Environmental, native groups challenge Muskrat Falls project in Federal Court

ST. JOHN’S, N.L. – As a Federal Court hearing started Monday, opponents of a proposed Labrador hydro megaproject argued federal support should be withheld because of gaps in an environmental review.

Groups including environmental and aboriginal challengers say a joint federal-provincial panel didn’t complete its assessment of Muskrat Falls and that its work can’t lawfully support any approval from the federal government.

Lawyer Lara Tessaro, representing Sierra Club Canada and Grand Riverkeeper Labrador, said outside court that the panel failed to completely study the need for the dam and power station or possible alternatives.

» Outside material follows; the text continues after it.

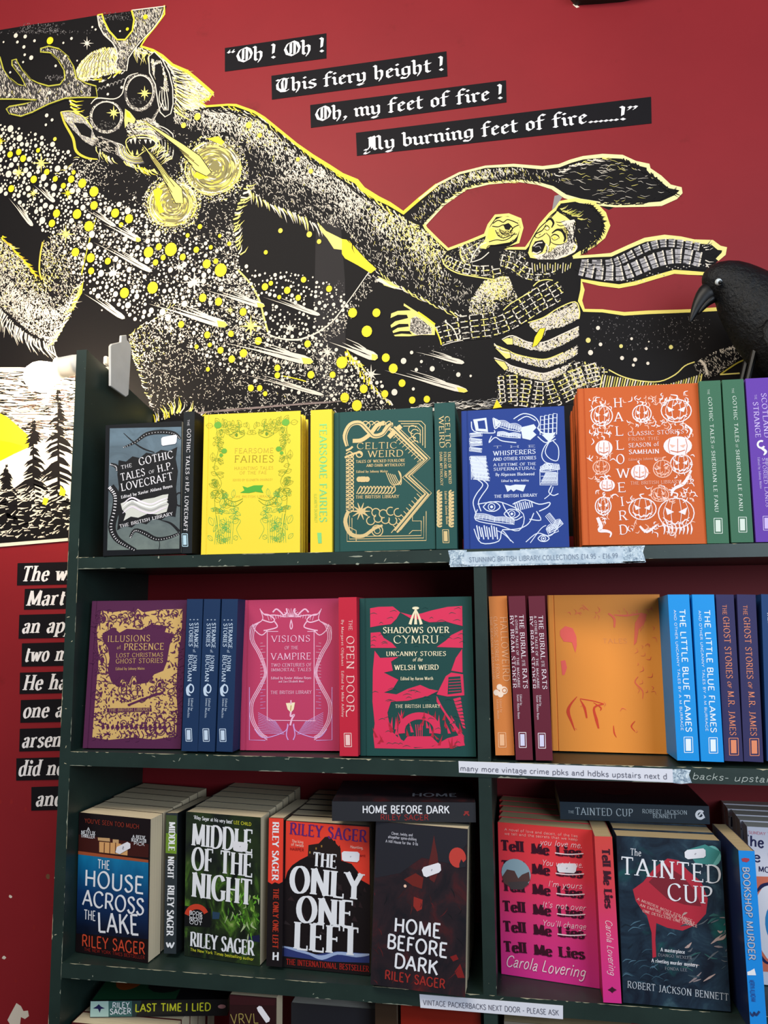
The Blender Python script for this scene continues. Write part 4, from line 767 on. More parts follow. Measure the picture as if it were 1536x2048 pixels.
for a, b, w in comets:
    dx, dy = b[0] - a[0], b[1] - a[1]; L = math.hypot(dx, dy); ux, uy = dx / L, dy / L; nx, ny = -uy, ux
    T = lambda t, o: (a[0] + dx * t + nx * o * w, a[1] + dy * t + ny * o * w)
    s.poly([T(0, .15), T(.35, .22), T(.6, .42), T(.85, .5), T(.96, .36), T(1, 0), T(.97, -.32), T(.88, -.5), T(.7, -.5), T(.45, -.55), T(.68, -.22), T(.25, -.28), T(.58, .02)], CRM, 9)
    s.strip([T(.3, -.85), T(.55, -.75), T(.72, -.5)], [.6, 1.6, 2.2], CRM, 9, False)
    if w > 12: s.poly([T(.86, -.2), T(.9, .45), T(.97, .3), T(1, 0), T(.96, -.3)], mat('#efd95a', .6), 9.4)
    s.strip([T(.5, -.05), T(.72, .02), T(.85, .05)], [.8, w * .12, .4], INK, 9.5, False)
for (x, y), r, m in ((m1((538, 270))[0], 14, CRM), (m1((257, 1005))[0], 20, PALE), (m1((120, 1062))[0], 15, PALE), (m1((420, 1190))[0], 14, YEL), (m1((5, 870))[0], 12, YEL), (m2((208, 270))[0], 12, PALE), (m2((407, 520))[0], 20, PALE), (m2((703, 758))[0], 20, CRM), (m2((907, 510))[0], 13, CRM), (m2((1102, 722))[0], 15, CRM), (m2((1197, 815))[0], 24, CRM), (m5((390, 392))[0], 24, PALE), (m5((590, 400))[0], 16, CRM), (m5((782, 525))[0], 18, CRM), (m5((1005, 638))[0], 20, CRM), (m5((285, 310))[0], 10, PALE)):
    s.star(x, y, r, m, 10, 8, .22, math.pi / 2)
# the ground of the picture: bushes, spruces and the yellow hill at the lower left
fringe(s, [(300, 850), (330, 838), (360, 826), (400, 838)], 40, 26, 2.6, -1.2, (CRM, PALE, YEL, INK), 8, 101, .5); fringe(s, [(820, 815), (900, 812), (990, 806)], 90, 18, 1.6, -.1, (CRM, LG), 8, 102, .2, jit=9); s.poly(m9((790, 1680), (820, 1610), (860, 1670)), YEL, 8.2)
fringe(s, [(380, 828), (520, 815), (640, 806)], 40, 60, 1.3, .0, mat('#8d7a74', .6), 8, 103, .05, 0)
land = [(-60, 735), (40, 735), (150, 740), (158, 900), (140, 1081), (-60, 1096)]
s.poly(land, CRM, 7.5)
hl = m3((0, 870), (60, 900), (130, 960), (220, 1040), (230, 1130), (120, 1180), (0, 1229), (-150, 1260), (-150, 850)); s.poly(hl, YEL, 8); s.poly(m3((0, 1080), (90, 1095), (190, 1125), (100, 1190), (0, 1240), (-100, 1240), (-100, 1080)), mat('#f6e400', .6), 8.4)
for k_ in range(420):
    y = q.uniform(742, 880); x = q.uniform(-20, 150); s.strip([(x, y), (x + q.uniform(8, 30), y + q.uniform(-3, 4))], q.uniform(.8, 2.0), q.choice((INK, INK, mat('#5a463e', .6))), 7.8, False)
def spruce(x, y0, y1, w, seed):
    q = random.Random(seed); s.strip([(x - 1, y0), (x, (y0 + y1) / 2), (x + 1, y1)], [1.5, 4, 6], INK, 9, False)
    for i in range(150):
        t = q.random() ** .8; y = y0 + (y1 - y0) * t; e = (w * (.15 + .95 * t)) * q.uniform(.35, 1) * (1 if int(t * 9) % 2 else .6); sg = q.choice((-1, 1))
        s.strip([(x, y), (x + sg * e * .6, y + e * .25), (x + sg * e, y + e * q.uniform(.4, .7))], [q.uniform(3, 7), 4, .5], INK, 9, False)
spruce(68, 838, 1048, 60, 1); spruce(118, 780, 1044, 64, 2); spruce(14, 930, 1050, 52, 3)
s.poly([(-60, 1000), (20, 985), (60, 1010), (100, 1000), (140, 1020), (138, 1081), (-60, 1094)], INK, 8.6)
for k_ in range(200):
    x, y = q.uniform(-20, 140), q.uniform(980, 1076); a = q.uniform(-.9, .3); L = q.uniform(5, 16); s.strip([(x, y), (x + L * math.cos(a), y + L * math.sin(a))], [2.4, .5], CRM, 10, False)
for p_ in (m3((340, 1230), (380, 1240), (360, 1290), (330, 1280)), m3((470, 1140), (510, 1180), (500, 1220), (460, 1210))): s.poly([(x, y + 75 if y < 960 else y) for x, y in p_], YEL, 10.2)
s.poly([(-60, 1092), (0, 1087), (137, 1076), (137, 1082), (0, 1094), (-60, 1099)], CRM, 10.5)
s.build('stars_and_ground', mural, True)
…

In the absence of a fuller analysis to justify Muskrat Falls, “we say that the federal government should not be allowed to issue any permits or the loan guarantee for the project,” she said before the three-day Federal Court hearing started.

A judgment is not expected for several weeks or months.

“In my view, it would be a shocking thing for the province to sanction the project while the legality of its environmental assessment is before the court,” Tessaro said.

In response to an interview request Monday, federal Natural Resources Minister Joe Oliver’s office sent an emailed statement.

It said: “Our government reviewed the final environmental assessment and agrees with the recommendations.”

But the statement reaffirms Ottawa’s commitment to Muskrat Falls as “an important green energy, job-creating initiative for the Atlantic region” and says “we continue to work with our provincial counterparts towards a loan guarantee.”

The provincial Progressive Conservative government is waiting on this federal support before it officially approves the development that’s expected to cost at least $7.4 billion.

Premier Kathy Dunderdale has been saying for weeks that the loan guarantee is imminent. On Monday, she told reporters at the legislature that talks have not stalled.

“We’re working on it every day and phone calls are flying back and forth, and (there are) lots of trips to Ottawa and back.”

Dunderdale blamed any delay on the tedium of translating agreements in principle into binding legal language.

“When it’s done, it will be done.”

Crown corporation Nalcor Energy’s plan with private Nova Scotia utility Emera (TSX:EMA) is to bring hydro power from the lower Churchill River in Labrador to Newfoundland and Nova Scotia using subsea cables. The project has been endorsed “using the best utility practices in the world,” Dunderdale has said.

But the joint environmental review panel acknowledged in its August 2011 report that damage to fish and other wildlife habitat would be extensive.

It concluded that “Nalcor’s analysis, showing Muskrat Falls to be the best and least-cost way to meet domestic demand requirements, was inadequate,” and it recommended “a new, independent analysis based on economic, energy and environmental considerations.”

Tessaro says these are the kinds of gaps in knowledge that should be filled in a more complete environmental assessment of the project.

Dunderdale has dismissed the province’s Public Utilities Board from any further review since it refused last spring to endorse Muskrat Falls as the cheapest option, saying it lacked time and updated documentation.

She has also deflected critics’ calls for an alternate regulated review, saying global energy consultants paid by her government have deemed Muskrat Falls the best choice to meet future power needs.

Todd Russell, president of the NunatuKavut Community Council representing the Inuit-Metis of southern Labrador, says the province has failed to adequately consult his people or include them in Muskrat Falls benefits.

“We’re asking the court to force the panel to complete its assessment,” he said from Ottawa as the hearing was about to begin. “And we’re asking the court to order that the federal government not issue any loan guarantees or any federal permits until the panel does its work.”

Provincial Natural Resources Minister Jerome Kennedy, a former lawyer, said anyone can take a case to court.

“But we have to be especially skeptical of some of these groups who, if you allow them to shut down projects, will simply bring you to court all the time. This case is now before a judge, a judge will make a determination and we will abide by whatever determination is made.

“But … unless the judge rules that the matter has to go back for a hearing, or an injunction is in place, we will continue to make our decision based on the information we have before us.”